Given material |
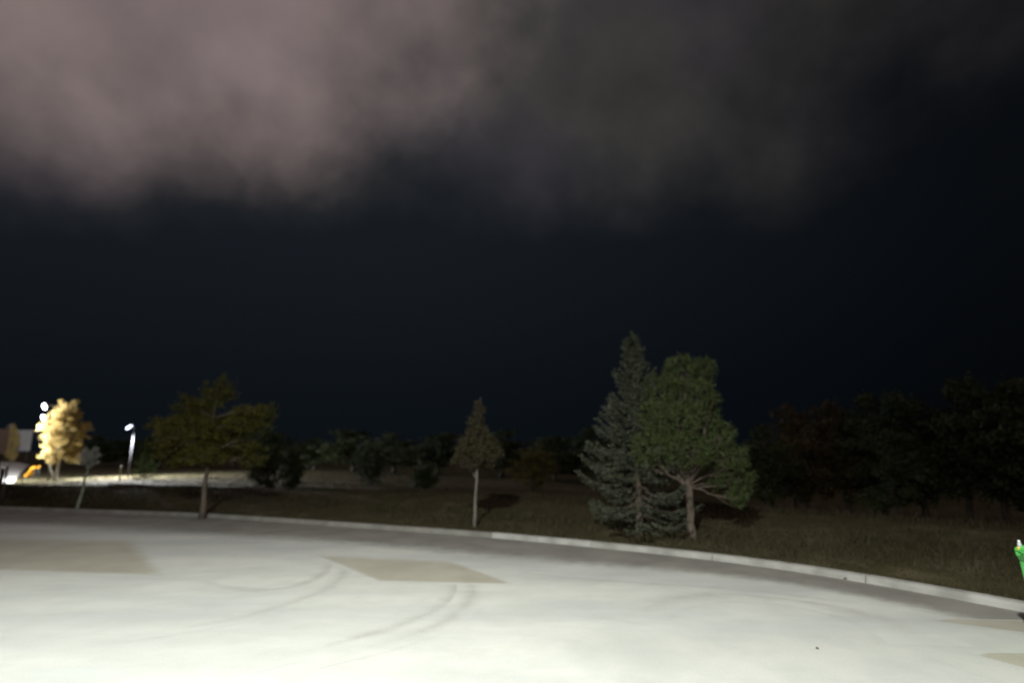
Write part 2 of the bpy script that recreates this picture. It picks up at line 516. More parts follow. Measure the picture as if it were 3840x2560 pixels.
# kerb stones
kerb = tag(empty('kerb', (0, 0, 0)), 'pale concrete kerb curving round the lot', kind='structure')
prof = [(0.0, -0.06), (0.0, 0.0), (0.012, 0.06), (0.032, 0.088), (0.065, 0.102), (KW - .02, 0.104), (KW, 0.098), (KW, -0.06)]
s = 0.0
PIECE = 2.4
while s < cum[-1] - 30:
    j = random.uniform(-.004, .004); zj = random.uniform(-.004, .004)
    vs, fs = [], []
    cuts = [s + .006, s + .018] + [s + PIECE * q for q in (.2, .4, .6, .8)] + [s + PIECE - .018, s + PIECE - .006]
    for q, c_ in enumerate(cuts):
        p = along(c_); o = outward(c_)
        ins = .006 if q in (0, len(cuts) - 1) else 0
        for (a, z) in prof:
            a2 = a + ins if a < .05 else a
            w = p + o * (a2 + j)
            vs.append((w[0], w[1], z + zj - (ins if z > .1 else 0)))
    m_ = len(prof)
    for q in range(len(cuts) - 1):
        for i in range(m_ - 1):
            fs.append((q * m_ + i, (q + 1) * m_ + i, (q + 1) * m_ + i + 1, q * m_ + i + 1))
    fs.append(tuple(range(m_))); fs.append(tuple((len(cuts) - 1) * m_ + i for i in range(m_ - 1, -1, -1)))
    mesh_obj('kerb_stone', vs, fs, M['kerb_dark' if vs[0][0] < -2.0 else 'kerb'], kerb)
    s += PIECE


def sheet(name, grid, mat, parent, fades):
    """grid[i][j] -> (x,y,z); fades same shape, stored as an attribute"""
    ni, nj = len(grid), len(grid[0])
    vs = [p for r in grid for p in r]
    fs = [(i * nj + j, (i + 1) * nj + j, (i + 1) * nj + j + 1, i * nj + j + 1) for i in range(ni - 1) for j in range(nj - 1)]
    o = mesh_obj(name, vs, fs, mat, parent)
    at = o.data.attributes.new('fade', 'FLOAT', 'POINT')
    at.data.foreach_set('value', [f for r in fades for f in r])
    return o


# dirt that has washed into the gutter
g, fd = [], []
for s in np.arange(0, cum[-1] - 35, .5):
    p = along(s); o = outward(s); r1, r2 = [], []
    w = float(np.interp(p[0], [-14, -6, 0, 3, 6], [3.2, 3.0, 2.6, 2.1, 1.3])) + .25 * math.sin(s * .21) + .2 * math.sin(s * .63 + 1)
    for q in range(6):
        a = q / 5
        r1.append((p[0] - o[0] * (a * w - .01), p[1] - o[1] * (a * w - .01), 0.0012)); r2.append(min(1, (1 - a) * 2))
    g.append(r1); fd.append(r2)
sheet('gutter_dirt', g, M['gutter'], lot, fd)


def polygon_patch(name, pts, mat, z, soft_edges=(), fw=0.5):
    """quad patch given by 4 lot points (a-b near edge, d-c far edge), fade to the far edge / sides"""
    a, b_, c_, d_ = [Vector((p.x, p.y, 0)) for p in pts]
    N = 20; g, fd = [], []
    for i in range(N + 1):
        r1, r2 = [], []
        for j in range(N + 1):
            u, v_ = i / N, j / N
            p = (a * (1 - u) + b_ * u) * (1 - v_) + (d_ * (1 - u) + c_ * u) * v_
            r1.append((p.x, p.y, z))
            e = [v_ if 'n' in soft_edges else 1, (1 - v_) if 'f' in soft_edges else 1,
                 u if 'l' in soft_edges else 1, (1 - u) if 'r' in soft_edges else 1]
            hard = min(v_, 1 - v_, u, 1 - u)
            r2.append(min(1.0, min(e) / fw, hard * 6))
        g.append(r1); fd.append(r2)
    return sheet(name, g, mat, lot, fd)


polygon_patch('lot_patch', [G(-500, 2130), G(685, 2172), G(530, 2005), G(-500, 1990)], M['tan'], .0030, 'f', .6)
polygon_patch('lot_patch', [G(1410, 2185), G(1970, 2196), G(1690, 2095), G(1140, 2068)], M['tan'], .0031, 'f', .45)
polygon_patch('lot_patch', [G(3640, 2449), G(4300, 2640), G(4300, 2440), G(3660, 2447)], M['tan'], .0030)
polygon_patch('lot_patch', [G(3480, 2322), G(4300, 2440), G(4200, 2330), G(3520, 2318)], M['tan'], .0031)
polygon_patch('lot_patch', [G(2350, 2700), G(5200, 2700), G(3700, 2330), G(1800, 2345)], M['grey'], .0008, 'fr', .35)


def tyre_mark(pix, width, z, off=0.0):
    pts = [G(*p) for p in pix]
    ln = catmull(pts, .15); g, fd = [], []
    n_ = len(ln)
    for i, p in enumerate(ln):
        t = (ln[min(i + 1, n_ - 1)] - ln[max(i - 1, 0)]).normalized(); nn = Vector((-t.y, t.x, 0))
        e = min(i, n_ - 1 - i) / n_
        r1, r2 = [], []
        for q in range(7):
            a = q / 6 - .5
            w = p + nn * (off + a * width)
            r1.append((w.x, w.y, z)); r2.append((1 - abs(a) * 2) * .62 * min(1, e * 5))
        g.append(r1); fd.append(r2)
    return sheet('tyre_mark', g, M['tyre'], lot, fd)


zz = .0016
for pix in ([(740, 2165), (830, 2195), (980, 2212), (1130, 2190), (1220, 2140), (1235, 2095)],
            [(420, 2390), (820, 2330), (1080, 2262), (1250, 2190), (1300, 2120), (1290, 2080)],
            [(900, 2500), (1300, 2400), (1560, 2320), (1690, 2240), (1700, 2170), (1640, 2110)],
            [(1150, 2480), (1460, 2405), (1660, 2330), (1760, 2250), (1770, 2180), (1700, 2110)],
            [(2350, 2330), (2460, 2260), (2700, 2225), (3000, 2250), (3300, 2320), (3500, 2420)],
            [(1900, 2140), (2250, 2175), (2650, 2200), (3050, 2240), (3400, 2300)]):
    tyre_mark(pix, .46 if pix[0][0] < 2000 else .8, zz); zz += .0002


def stone(px, py, r):
    p = G(px, py)
    vs, fs = [], []
    mb = MB()
    rings = [(r * .7, 0), (r, r * .3), (r * .75, r * .7), (r * .2, r * .95)]
    mb.lathe(rings, (0, 0, 0), 9)
    for w in mb.v:
        w *= 1 + random.uniform(-.18, .18)
    o = mb.build('soil_clod', M['stone'], None, True); o.location = (p.x, p.y, 0.004)
    return o


tag(stone(3065, 2432, .016), 'small dark lump lying alone on open pale concrete', 'clod')
tag(stone(3172, 2172, .035), 'small dark lump lying against the foot of the kerb', 'clod')


# ------------------------------------------------------------------ foliage builders
def quads(cent, dirs, nrm, length, width):
    """diamond leaf faces: arrays of centres, unit directions, side vectors"""
    side = np.cross(dirs, nrm)
    side /= np.linalg.norm(side, axis=1)[:, None] + 1e-9
    ln = length[:, None]; wd = width[:, None]
    v = np.stack([cent - dirs * ln * .5, cent + side * wd * .5 + dirs * ln * .05, cent + dirs * ln * .5, cent - side * wd * .5 + dirs * ln * .05], 1)
    n = len(cent)
    return v.reshape(-1, 3), np.arange(n * 4).reshape(n, 4)


def rdir(n, rng=RNG):
    v = rng.normal(size=(n, 3)); return v / np.linalg.norm(v, axis=1)[:, None]


def bend(a, b, n=6, sag=0.0, jit=0.05, rnd=random):
    a, b = Vector(a), Vector(b); L_ = (b - a).length
    out = []
    for i in range(n + 1):
        t = i / n
        p = a.lerp(b, t)
        j = math.sin(math.pi * t) * L_
        p += Vector((rnd.uniform(-jit, jit) * j, rnd.uniform(-jit, jit) * j, sag * j + rnd.uniform(-jit, jit) * j * .5))
        out.append(p)
    return out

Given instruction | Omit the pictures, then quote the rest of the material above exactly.

Finished answer |
Write part 2 of the bpy script that recreates this picture. It picks up at line 516. More parts follow. Measure the picture as if it were 3840x2560 pixels.
# kerb stones
kerb = tag(empty('kerb', (0, 0, 0)), 'pale concrete kerb curving round the lot', kind='structure')
prof = [(0.0, -0.06), (0.0, 0.0), (0.012, 0.06), (0.032, 0.088), (0.065, 0.102), (KW - .02, 0.104), (KW, 0.098), (KW, -0.06)]
s = 0.0
PIECE = 2.4
while s < cum[-1] - 30:
    j = random.uniform(-.004, .004); zj = random.uniform(-.004, .004)
    vs, fs = [], []
    cuts = [s + .006, s + .018] + [s + PIECE * q for q in (.2, .4, .6, .8)] + [s + PIECE - .018, s + PIECE - .006]
    for q, c_ in enumerate(cuts):
        p = along(c_); o = outward(c_)
        ins = .006 if q in (0, len(cuts) - 1) else 0
        for (a, z) in prof:
            a2 = a + ins if a < .05 else a
            w = p + o * (a2 + j)
            vs.append((w[0], w[1], z + zj - (ins if z > .1 else 0)))
    m_ = len(prof)
    for q in range(len(cuts) - 1):
        for i in range(m_ - 1):
            fs.append((q * m_ + i, (q + 1) * m_ + i, (q + 1) * m_ + i + 1, q * m_ + i + 1))
    fs.append(tuple(range(m_))); fs.append(tuple((len(cuts) - 1) * m_ + i for i in range(m_ - 1, -1, -1)))
    mesh_obj('kerb_stone', vs, fs, M['kerb_dark' if vs[0][0] < -2.0 else 'kerb'], kerb)
    s += PIECE


def sheet(name, grid, mat, parent, fades):
    """grid[i][j] -> (x,y,z); fades same shape, stored as an attribute"""
    ni, nj = len(grid), len(grid[0])
    vs = [p for r in grid for p in r]
    fs = [(i * nj + j, (i + 1) * nj + j, (i + 1) * nj + j + 1, i * nj + j + 1) for i in range(ni - 1) for j in range(nj - 1)]
    o = mesh_obj(name, vs, fs, mat, parent)
    at = o.data.attributes.new('fade', 'FLOAT', 'POINT')
    at.data.foreach_set('value', [f for r in fades for f in r])
    return o


# dirt that has washed into the gutter
g, fd = [], []
for s in np.arange(0, cum[-1] - 35, .5):
    p = along(s); o = outward(s); r1, r2 = [], []
    w = float(np.interp(p[0], [-14, -6, 0, 3, 6], [3.2, 3.0, 2.6, 2.1, 1.3])) + .25 * math.sin(s * .21) + .2 * math.sin(s * .63 + 1)
    for q in range(6):
        a = q / 5
        r1.append((p[0] - o[0] * (a * w - .01), p[1] - o[1] * (a * w - .01), 0.0012)); r2.append(min(1, (1 - a) * 2))
    g.append(r1); fd.append(r2)
sheet('gutter_dirt', g, M['gutter'], lot, fd)


def polygon_patch(name, pts, mat, z, soft_edges=(), fw=0.5):
    """quad patch given by 4 lot points (a-b near edge, d-c far edge), fade to the far edge / sides"""
    a, b_, c_, d_ = [Vector((p.x, p.y, 0)) for p in pts]
    N = 20; g, fd = [], []
    for i in range(N + 1):
        r1, r2 = [], []
        for j in range(N + 1):
            u, v_ = i / N, j / N
            p = (a * (1 - u) + b_ * u) * (1 - v_) + (d_ * (1 - u) + c_ * u) * v_
            r1.append((p.x, p.y, z))
            e = [v_ if 'n' in soft_edges else 1, (1 - v_) if 'f' in soft_edges else 1,
                 u if 'l' in soft_edges else 1, (1 - u) if 'r' in soft_edges else 1]
            hard = min(v_, 1 - v_, u, 1 - u)
            r2.append(min(1.0, min(e) / fw, hard * 6))
        g.append(r1); fd.append(r2)
    return sheet(name, g, mat, lot, fd)


polygon_patch('lot_patch', [G(-500, 2130), G(685, 2172), G(530, 2005), G(-500, 1990)], M['tan'], .0030, 'f', .6)
polygon_patch('lot_patch', [G(1410, 2185), G(1970, 2196), G(1690, 2095), G(1140, 2068)], M['tan'], .0031, 'f', .45)
polygon_patch('lot_patch', [G(3640, 2449), G(4300, 2640), G(4300, 2440), G(3660, 2447)], M['tan'], .0030)
polygon_patch('lot_patch', [G(3480, 2322), G(4300, 2440), G(4200, 2330), G(3520, 2318)], M['tan'], .0031)
polygon_patch('lot_patch', [G(2350, 2700), G(5200, 2700), G(3700, 2330), G(1800, 2345)], M['grey'], .0008, 'fr', .35)


def tyre_mark(pix, width, z, off=0.0):
    pts = [G(*p) for p in pix]
    ln = catmull(pts, .15); g, fd = [], []
    n_ = len(ln)
    for i, p in enumerate(ln):
        t = (ln[min(i + 1, n_ - 1)] - ln[max(i - 1, 0)]).normalized(); nn = Vector((-t.y, t.x, 0))
        e = min(i, n_ - 1 - i) / n_
        r1, r2 = [], []
        for q in range(7):
            a = q / 6 - .5
            w = p + nn * (off + a * width)
            r1.append((w.x, w.y, z)); r2.append((1 - abs(a) * 2) * .62 * min(1, e * 5))
        g.append(r1); fd.append(r2)
    return sheet('tyre_mark', g, M['tyre'], lot, fd)


zz = .0016
for pix in ([(740, 2165), (830, 2195), (980, 2212), (1130, 2190), (1220, 2140), (1235, 2095)],
            [(420, 2390), (820, 2330), (1080, 2262), (1250, 2190), (1300, 2120), (1290, 2080)],
            [(900, 2500), (1300, 2400), (1560, 2320), (1690, 2240), (1700, 2170), (1640, 2110)],
            [(1150, 2480), (1460, 2405), (1660, 2330), (1760, 2250), (1770, 2180), (1700, 2110)],
            [(2350, 2330), (2460, 2260), (2700, 2225), (3000, 2250), (3300, 2320), (3500, 2420)],
            [(1900, 2140), (2250, 2175), (2650, 2200), (3050, 2240), (3400, 2300)]):
    tyre_mark(pix, .46 if pix[0][0] < 2000 else .8, zz); zz += .0002


def stone(px, py, r):
    p = G(px, py)
    vs, fs = [], []
    mb = MB()
    rings = [(r * .7, 0), (r, r * .3), (r * .75, r * .7), (r * .2, r * .95)]
    mb.lathe(rings, (0, 0, 0), 9)
    for w in mb.v:
        w *= 1 + random.uniform(-.18, .18)
    o = mb.build('soil_clod', M['stone'], None, True); o.location = (p.x, p.y, 0.004)
    return o


tag(stone(3065, 2432, .016), 'small dark lump lying alone on open pale concrete', 'clod')
tag(stone(3172, 2172, .035), 'small dark lump lying against the foot of the kerb', 'clod')


# ------------------------------------------------------------------ foliage builders
def quads(cent, dirs, nrm, length, width):
    """diamond leaf faces: arrays of centres, unit directions, side vectors"""
    side = np.cross(dirs, nrm)
    side /= np.linalg.norm(side, axis=1)[:, None] + 1e-9
    ln = length[:, None]; wd = width[:, None]
    v = np.stack([cent - dirs * ln * .5, cent + side * wd * .5 + dirs * ln * .05, cent + dirs * ln * .5, cent - side * wd * .5 + dirs * ln * .05], 1)
    n = len(cent)
    return v.reshape(-1, 3), np.arange(n * 4).reshape(n, 4)


def rdir(n, rng=RNG):
    v = rng.normal(size=(n, 3)); return v / np.linalg.norm(v, axis=1)[:, None]


def bend(a, b, n=6, sag=0.0, jit=0.05, rnd=random):
    a, b = Vector(a), Vector(b); L_ = (b - a).length
    out = []
    for i in range(n + 1):
        t = i / n
        p = a.lerp(b, t)
        j = math.sin(math.pi * t) * L_
        p += Vector((rnd.uniform(-jit, jit) * j, rnd.uniform(-jit, jit) * j, sag * j + rnd.uniform(-jit, jit) * j * .5))
        out.append(p)
    return out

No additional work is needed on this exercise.